Given request
Give the lines of the material verbatim, from the first line to the line with "scene.camera = cam", including both.

-------------------------

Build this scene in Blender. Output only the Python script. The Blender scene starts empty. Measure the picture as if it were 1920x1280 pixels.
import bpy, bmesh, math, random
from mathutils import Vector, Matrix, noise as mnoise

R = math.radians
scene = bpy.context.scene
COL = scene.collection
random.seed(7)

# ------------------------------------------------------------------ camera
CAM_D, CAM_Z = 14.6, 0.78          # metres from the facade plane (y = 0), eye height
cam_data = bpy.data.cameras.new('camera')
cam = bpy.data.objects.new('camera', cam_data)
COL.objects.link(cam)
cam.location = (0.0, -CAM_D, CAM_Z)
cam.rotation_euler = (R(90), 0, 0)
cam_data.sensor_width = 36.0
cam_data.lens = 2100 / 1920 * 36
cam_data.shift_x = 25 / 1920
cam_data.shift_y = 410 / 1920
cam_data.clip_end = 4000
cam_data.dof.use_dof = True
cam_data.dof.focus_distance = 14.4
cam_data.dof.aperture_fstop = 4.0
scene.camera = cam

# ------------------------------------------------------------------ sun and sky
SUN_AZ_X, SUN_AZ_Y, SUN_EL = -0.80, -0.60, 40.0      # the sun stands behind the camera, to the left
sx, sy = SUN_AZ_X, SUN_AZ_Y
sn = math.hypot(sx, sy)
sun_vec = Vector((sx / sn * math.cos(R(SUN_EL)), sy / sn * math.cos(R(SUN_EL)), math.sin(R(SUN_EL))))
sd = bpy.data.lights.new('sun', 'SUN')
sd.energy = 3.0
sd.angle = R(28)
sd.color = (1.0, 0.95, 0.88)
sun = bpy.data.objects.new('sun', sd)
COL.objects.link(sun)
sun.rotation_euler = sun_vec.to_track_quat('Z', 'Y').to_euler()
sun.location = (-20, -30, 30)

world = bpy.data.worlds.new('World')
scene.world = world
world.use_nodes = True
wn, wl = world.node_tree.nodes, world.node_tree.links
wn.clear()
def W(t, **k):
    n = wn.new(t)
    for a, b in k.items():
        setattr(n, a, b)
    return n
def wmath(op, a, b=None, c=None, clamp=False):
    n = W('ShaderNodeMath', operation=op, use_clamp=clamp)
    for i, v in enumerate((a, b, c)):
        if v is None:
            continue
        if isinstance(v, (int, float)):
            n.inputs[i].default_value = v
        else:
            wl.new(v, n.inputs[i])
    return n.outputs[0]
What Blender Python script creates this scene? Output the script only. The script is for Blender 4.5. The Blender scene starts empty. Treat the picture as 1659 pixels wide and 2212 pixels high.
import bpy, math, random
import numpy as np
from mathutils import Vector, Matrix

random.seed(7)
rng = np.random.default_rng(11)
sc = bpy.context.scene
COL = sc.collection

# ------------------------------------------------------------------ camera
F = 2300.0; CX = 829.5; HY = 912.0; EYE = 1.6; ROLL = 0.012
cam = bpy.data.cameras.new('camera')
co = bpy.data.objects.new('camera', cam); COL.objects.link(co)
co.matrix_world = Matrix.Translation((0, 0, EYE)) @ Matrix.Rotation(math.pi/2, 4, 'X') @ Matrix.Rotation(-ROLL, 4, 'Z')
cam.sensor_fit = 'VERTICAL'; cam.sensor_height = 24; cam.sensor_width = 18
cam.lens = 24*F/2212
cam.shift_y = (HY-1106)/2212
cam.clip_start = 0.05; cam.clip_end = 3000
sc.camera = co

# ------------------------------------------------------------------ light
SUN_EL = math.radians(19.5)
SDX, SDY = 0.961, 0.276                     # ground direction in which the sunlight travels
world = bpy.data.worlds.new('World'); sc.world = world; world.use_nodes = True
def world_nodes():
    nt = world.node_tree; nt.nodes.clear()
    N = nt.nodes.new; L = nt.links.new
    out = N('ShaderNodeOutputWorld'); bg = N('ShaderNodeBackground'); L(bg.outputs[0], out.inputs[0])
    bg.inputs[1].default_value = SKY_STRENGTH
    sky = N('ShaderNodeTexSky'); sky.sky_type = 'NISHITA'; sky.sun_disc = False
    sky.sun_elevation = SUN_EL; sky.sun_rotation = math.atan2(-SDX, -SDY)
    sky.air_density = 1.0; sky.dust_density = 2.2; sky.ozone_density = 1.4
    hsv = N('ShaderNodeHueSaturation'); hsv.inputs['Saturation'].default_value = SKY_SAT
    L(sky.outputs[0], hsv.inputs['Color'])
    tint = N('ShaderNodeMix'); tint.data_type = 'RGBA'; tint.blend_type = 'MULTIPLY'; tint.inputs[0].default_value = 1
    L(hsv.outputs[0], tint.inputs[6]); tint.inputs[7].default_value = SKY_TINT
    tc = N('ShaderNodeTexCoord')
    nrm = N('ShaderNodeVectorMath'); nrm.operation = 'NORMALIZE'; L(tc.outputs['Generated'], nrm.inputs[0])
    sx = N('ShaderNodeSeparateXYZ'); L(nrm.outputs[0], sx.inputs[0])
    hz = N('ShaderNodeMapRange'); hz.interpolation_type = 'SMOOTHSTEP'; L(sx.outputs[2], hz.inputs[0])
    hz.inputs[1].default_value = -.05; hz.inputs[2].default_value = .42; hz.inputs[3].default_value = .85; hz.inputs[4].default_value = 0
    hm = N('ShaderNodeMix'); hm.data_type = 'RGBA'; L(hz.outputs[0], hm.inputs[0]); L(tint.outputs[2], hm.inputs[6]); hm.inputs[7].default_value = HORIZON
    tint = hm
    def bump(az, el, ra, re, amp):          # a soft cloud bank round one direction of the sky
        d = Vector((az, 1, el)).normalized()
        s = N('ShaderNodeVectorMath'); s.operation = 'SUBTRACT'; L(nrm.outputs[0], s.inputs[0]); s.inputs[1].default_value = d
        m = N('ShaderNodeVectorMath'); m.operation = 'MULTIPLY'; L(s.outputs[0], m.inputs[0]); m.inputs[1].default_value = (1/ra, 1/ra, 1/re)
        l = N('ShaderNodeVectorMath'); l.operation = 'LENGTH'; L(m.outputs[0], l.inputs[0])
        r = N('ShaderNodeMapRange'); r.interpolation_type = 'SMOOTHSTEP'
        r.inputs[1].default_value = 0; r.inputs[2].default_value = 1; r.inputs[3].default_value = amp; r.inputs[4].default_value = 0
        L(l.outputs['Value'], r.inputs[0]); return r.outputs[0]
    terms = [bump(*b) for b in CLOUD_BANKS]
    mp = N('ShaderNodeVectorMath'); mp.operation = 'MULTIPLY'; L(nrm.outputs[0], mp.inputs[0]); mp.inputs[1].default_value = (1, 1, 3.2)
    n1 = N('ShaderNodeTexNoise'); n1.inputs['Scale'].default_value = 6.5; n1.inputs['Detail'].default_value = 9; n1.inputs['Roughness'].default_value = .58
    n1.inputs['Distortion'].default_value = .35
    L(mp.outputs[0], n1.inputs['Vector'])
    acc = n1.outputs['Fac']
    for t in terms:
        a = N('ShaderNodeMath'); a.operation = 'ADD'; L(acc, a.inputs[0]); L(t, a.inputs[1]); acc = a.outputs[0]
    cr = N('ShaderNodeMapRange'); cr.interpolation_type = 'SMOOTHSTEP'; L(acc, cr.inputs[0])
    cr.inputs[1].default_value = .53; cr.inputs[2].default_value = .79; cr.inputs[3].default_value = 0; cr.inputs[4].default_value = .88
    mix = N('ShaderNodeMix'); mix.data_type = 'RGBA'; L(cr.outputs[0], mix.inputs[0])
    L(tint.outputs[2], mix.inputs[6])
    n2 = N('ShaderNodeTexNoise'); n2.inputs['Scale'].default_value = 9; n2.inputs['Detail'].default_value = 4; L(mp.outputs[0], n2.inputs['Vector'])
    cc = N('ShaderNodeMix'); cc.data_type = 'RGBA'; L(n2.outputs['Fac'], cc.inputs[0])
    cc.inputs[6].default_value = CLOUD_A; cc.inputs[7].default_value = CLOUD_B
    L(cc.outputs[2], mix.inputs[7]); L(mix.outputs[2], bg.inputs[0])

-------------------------

Solution to the exercise
Build this scene in Blender. Output only the Python script. The Blender scene starts empty. Measure the picture as if it were 1920x1280 pixels.
import bpy, bmesh, math, random
from mathutils import Vector, Matrix, noise as mnoise

R = math.radians
scene = bpy.context.scene
COL = scene.collection
random.seed(7)

# ------------------------------------------------------------------ camera
CAM_D, CAM_Z = 14.6, 0.78          # metres from the facade plane (y = 0), eye height
cam_data = bpy.data.cameras.new('camera')
cam = bpy.data.objects.new('camera', cam_data)
COL.objects.link(cam)
cam.location = (0.0, -CAM_D, CAM_Z)
cam.rotation_euler = (R(90), 0, 0)
cam_data.sensor_width = 36.0
cam_data.lens = 2100 / 1920 * 36
cam_data.shift_x = 25 / 1920
cam_data.shift_y = 410 / 1920
cam_data.clip_end = 4000
cam_data.dof.use_dof = True
cam_data.dof.focus_distance = 14.4
cam_data.dof.aperture_fstop = 4.0
scene.camera = cam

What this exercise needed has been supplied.